Moreover, we recognize that when religion is subsidized by government, it has a tendency to become lazy and dependent. How can religion raise a prophetic fist against government when it has its other hand open for a handout? The answer is, it cannot. This is what our colonial Baptist ancestor John Leland had in mind when he said:
The fondness of magistrates to foster Christianity has done it more harm than all the persecutions ever did. Persecution is like a lion. It tears the saints to death, but it keeps Christianity pure. State established religion, though, is like a bear. It hugs the saints, but it corrupts Christianity.
Authentic religion must be wholly uncoerced. Religion should depend for its support on the persuasive power of the message it proclaims and not on the coercive power of the state. Utilizing the things of Caesar to finance the things of God is adverse to true religion and violates the spirit of freedom upon which it is based. Thomas Jefferson once said, "To compel a person to furnish contributions of money for the propagation of opinions which he disbelieves and abhors is sinful and tyrannical." The same principle applies to religious education.
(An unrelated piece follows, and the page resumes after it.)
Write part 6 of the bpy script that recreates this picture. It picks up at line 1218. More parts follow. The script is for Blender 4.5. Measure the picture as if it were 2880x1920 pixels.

Public financial aid to parochial schools — in the form of vouchers or otherwise — earns a failing grade. As a Baptist Sunday School teacher from Alabama, Supreme Court Justice Hugo Black, told us: "No tax in any amount ... can be levied to support any religious institutions, whatever they may be called, or whatever form they may adopt to teach or practice religion." These programs, in any form, are unconstitutional and violate the historic Baptist — and, we believe, American — understanding about the proper relationship between church and state.